Records with scene code:
- - -
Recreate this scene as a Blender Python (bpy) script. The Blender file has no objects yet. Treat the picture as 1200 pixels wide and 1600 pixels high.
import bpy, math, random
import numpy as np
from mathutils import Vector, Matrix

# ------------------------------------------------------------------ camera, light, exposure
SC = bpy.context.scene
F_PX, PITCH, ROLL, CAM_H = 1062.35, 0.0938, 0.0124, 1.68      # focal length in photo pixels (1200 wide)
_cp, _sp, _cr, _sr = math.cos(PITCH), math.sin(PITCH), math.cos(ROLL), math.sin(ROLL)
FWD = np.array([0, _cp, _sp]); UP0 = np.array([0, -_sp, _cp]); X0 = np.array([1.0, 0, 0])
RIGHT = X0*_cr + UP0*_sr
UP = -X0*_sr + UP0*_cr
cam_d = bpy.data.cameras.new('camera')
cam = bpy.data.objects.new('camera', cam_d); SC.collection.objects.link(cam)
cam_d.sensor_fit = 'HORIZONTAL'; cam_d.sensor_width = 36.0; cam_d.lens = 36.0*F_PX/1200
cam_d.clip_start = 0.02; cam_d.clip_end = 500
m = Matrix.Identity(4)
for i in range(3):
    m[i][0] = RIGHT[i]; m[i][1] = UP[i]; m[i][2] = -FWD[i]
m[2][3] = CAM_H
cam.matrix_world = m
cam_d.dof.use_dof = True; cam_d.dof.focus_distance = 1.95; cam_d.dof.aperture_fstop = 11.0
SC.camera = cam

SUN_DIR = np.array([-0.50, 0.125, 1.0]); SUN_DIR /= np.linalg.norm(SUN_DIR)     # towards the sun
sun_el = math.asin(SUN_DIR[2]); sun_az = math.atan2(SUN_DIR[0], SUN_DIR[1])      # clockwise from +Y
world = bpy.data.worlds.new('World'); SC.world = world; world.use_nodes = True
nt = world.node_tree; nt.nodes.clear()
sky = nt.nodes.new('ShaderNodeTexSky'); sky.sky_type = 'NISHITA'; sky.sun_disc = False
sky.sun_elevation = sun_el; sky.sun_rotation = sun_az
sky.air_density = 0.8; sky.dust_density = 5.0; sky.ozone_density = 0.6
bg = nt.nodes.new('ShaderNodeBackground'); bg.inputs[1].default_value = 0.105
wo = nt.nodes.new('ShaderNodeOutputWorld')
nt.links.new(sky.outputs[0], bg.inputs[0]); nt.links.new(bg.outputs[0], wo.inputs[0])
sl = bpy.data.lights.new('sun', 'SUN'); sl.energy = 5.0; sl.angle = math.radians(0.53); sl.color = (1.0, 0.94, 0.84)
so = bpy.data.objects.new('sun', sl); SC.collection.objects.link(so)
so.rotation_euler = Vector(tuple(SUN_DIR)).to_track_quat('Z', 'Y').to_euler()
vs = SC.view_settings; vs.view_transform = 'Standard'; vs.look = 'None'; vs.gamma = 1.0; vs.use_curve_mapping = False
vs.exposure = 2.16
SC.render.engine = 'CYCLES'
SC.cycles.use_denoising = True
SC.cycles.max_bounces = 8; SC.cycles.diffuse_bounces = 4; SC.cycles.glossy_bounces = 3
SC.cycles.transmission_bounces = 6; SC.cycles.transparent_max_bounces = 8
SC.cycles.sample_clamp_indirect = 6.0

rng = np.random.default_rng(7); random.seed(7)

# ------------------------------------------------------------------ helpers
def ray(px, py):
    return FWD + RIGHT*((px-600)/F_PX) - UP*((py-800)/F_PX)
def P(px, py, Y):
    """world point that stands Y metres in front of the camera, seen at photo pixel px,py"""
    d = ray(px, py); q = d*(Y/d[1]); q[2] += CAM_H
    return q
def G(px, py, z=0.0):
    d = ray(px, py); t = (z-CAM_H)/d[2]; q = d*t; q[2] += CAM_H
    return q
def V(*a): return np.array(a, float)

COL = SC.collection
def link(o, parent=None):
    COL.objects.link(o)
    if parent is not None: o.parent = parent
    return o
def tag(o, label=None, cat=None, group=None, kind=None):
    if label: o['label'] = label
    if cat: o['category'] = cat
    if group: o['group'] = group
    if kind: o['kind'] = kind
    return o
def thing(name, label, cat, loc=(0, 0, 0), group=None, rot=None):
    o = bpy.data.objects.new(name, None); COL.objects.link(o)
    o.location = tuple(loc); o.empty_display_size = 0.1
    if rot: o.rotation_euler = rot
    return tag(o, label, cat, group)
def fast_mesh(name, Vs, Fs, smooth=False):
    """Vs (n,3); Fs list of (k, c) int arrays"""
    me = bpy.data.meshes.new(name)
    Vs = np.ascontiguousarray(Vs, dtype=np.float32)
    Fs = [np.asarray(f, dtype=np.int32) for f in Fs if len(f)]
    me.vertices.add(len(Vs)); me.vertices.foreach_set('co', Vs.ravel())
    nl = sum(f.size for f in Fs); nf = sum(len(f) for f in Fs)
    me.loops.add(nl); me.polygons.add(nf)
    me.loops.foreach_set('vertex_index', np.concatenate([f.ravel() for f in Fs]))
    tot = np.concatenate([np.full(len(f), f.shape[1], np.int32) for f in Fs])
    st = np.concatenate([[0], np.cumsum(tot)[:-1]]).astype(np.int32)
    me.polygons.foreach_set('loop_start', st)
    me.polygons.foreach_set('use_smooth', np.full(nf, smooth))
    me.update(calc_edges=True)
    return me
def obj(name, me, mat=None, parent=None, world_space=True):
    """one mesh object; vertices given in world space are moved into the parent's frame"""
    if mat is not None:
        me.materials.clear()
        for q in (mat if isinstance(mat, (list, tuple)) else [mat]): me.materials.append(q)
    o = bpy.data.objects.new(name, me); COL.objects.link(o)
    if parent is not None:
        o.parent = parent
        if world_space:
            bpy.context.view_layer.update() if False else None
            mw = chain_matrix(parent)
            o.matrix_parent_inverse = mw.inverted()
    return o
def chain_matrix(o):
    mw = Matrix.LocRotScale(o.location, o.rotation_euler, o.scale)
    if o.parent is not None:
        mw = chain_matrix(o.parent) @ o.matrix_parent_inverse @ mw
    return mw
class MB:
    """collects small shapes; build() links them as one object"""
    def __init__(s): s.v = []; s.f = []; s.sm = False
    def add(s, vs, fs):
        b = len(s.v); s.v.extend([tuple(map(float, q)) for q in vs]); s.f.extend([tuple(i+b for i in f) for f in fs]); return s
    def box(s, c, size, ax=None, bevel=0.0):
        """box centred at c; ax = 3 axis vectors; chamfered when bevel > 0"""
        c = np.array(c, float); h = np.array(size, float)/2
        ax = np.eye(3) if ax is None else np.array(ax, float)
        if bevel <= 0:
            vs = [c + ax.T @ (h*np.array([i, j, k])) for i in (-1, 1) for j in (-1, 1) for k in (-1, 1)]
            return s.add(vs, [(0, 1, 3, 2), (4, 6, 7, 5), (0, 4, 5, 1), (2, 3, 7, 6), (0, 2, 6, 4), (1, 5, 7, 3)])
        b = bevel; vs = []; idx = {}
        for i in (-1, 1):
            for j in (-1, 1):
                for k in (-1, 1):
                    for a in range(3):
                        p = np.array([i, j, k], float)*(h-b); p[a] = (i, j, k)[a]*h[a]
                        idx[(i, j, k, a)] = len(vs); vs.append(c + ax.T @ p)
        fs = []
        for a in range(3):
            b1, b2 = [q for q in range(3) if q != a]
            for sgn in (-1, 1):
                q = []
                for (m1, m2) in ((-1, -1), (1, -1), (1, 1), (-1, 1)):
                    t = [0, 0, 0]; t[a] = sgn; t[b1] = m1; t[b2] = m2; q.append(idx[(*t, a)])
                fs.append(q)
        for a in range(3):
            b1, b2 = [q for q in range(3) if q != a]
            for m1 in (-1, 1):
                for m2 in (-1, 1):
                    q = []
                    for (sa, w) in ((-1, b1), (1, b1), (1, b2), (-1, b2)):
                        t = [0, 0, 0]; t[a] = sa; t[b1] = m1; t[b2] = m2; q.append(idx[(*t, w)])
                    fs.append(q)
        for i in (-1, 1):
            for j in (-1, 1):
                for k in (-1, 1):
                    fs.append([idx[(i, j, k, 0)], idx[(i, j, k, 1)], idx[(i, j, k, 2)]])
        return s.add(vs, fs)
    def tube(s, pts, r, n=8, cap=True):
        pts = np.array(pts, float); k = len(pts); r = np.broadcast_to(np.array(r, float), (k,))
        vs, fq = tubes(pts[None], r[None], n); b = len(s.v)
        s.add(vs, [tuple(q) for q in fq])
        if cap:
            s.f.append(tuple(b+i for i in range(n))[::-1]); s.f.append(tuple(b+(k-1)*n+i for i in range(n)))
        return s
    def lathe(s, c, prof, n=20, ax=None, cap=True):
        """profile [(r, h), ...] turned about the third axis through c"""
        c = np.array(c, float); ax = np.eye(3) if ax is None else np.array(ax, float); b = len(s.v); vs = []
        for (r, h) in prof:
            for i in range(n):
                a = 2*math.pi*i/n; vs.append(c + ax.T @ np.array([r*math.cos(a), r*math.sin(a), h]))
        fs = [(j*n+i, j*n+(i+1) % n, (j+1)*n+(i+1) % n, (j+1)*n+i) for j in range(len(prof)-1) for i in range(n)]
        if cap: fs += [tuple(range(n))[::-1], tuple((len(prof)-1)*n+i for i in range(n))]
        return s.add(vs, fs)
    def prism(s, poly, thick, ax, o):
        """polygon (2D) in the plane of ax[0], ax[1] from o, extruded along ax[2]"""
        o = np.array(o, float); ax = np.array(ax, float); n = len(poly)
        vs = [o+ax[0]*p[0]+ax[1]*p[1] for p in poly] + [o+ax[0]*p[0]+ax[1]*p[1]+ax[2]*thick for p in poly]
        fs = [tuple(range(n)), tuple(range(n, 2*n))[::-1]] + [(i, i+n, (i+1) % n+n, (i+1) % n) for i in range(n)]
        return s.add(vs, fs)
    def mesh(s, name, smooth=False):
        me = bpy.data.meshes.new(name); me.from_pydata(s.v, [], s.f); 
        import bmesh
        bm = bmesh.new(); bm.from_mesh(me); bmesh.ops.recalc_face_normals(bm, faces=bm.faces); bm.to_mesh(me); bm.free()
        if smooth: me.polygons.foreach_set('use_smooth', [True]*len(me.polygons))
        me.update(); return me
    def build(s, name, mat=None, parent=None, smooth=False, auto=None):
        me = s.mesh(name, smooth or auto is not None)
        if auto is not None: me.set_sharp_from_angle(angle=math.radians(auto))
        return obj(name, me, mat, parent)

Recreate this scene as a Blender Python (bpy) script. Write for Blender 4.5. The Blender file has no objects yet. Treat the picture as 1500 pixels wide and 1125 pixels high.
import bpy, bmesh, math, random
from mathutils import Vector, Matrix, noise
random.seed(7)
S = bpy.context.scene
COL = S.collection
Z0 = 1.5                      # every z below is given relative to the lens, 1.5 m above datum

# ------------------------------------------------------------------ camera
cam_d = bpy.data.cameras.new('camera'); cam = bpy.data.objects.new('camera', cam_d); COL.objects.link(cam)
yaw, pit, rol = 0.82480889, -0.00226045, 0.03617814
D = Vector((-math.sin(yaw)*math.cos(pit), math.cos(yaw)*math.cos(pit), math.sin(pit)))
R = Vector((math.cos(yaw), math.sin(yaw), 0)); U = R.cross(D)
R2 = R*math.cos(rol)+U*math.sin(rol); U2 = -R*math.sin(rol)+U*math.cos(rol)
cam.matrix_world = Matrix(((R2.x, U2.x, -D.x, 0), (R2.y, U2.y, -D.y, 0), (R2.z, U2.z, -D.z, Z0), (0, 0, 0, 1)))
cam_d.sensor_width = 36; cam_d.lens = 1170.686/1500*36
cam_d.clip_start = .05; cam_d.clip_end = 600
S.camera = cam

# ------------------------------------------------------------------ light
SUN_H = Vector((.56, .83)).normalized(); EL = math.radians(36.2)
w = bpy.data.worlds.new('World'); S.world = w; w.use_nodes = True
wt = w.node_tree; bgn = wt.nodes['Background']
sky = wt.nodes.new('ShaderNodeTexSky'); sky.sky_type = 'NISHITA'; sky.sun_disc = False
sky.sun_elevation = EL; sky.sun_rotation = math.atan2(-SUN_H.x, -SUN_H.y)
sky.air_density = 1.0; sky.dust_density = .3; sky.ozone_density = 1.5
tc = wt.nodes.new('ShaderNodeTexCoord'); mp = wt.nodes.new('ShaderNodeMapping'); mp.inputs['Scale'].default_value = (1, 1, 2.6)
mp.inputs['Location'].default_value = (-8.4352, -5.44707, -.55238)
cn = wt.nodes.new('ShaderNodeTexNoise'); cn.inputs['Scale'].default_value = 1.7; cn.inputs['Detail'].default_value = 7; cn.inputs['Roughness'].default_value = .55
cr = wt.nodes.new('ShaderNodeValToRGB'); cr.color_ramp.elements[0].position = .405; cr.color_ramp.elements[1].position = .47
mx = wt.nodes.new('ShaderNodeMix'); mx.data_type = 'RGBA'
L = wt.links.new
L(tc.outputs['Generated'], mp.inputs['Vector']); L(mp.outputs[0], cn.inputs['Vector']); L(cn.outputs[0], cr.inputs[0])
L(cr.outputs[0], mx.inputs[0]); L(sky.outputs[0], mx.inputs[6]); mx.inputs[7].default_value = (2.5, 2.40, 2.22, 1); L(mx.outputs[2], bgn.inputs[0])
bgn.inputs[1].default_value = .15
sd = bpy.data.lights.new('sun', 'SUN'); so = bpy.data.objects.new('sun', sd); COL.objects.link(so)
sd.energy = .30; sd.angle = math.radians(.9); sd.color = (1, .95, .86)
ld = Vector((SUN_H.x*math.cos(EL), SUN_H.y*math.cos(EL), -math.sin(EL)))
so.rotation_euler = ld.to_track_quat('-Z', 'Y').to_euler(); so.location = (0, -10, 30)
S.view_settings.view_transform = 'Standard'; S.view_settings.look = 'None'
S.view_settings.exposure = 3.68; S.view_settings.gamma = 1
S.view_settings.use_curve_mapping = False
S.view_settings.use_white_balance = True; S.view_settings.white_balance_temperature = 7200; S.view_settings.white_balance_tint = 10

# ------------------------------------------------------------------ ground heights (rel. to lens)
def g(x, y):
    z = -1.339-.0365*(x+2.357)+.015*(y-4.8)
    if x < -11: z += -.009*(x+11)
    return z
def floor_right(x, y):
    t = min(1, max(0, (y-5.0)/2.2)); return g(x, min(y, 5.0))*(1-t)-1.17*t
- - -
* **Goal**
Search the entries for the word "Python" and gather every line where it appears.

* **Problem solution**
Recreate this scene as a Blender Python (bpy) script. The Blender file has no objects yet. Treat the picture as 1200 pixels wide and 1600 pixels high.
Recreate this scene as a Blender Python (bpy) script. Write for Blender 4.5. The Blender file has no objects yet. Treat the picture as 1500 pixels wide and 1125 pixels high.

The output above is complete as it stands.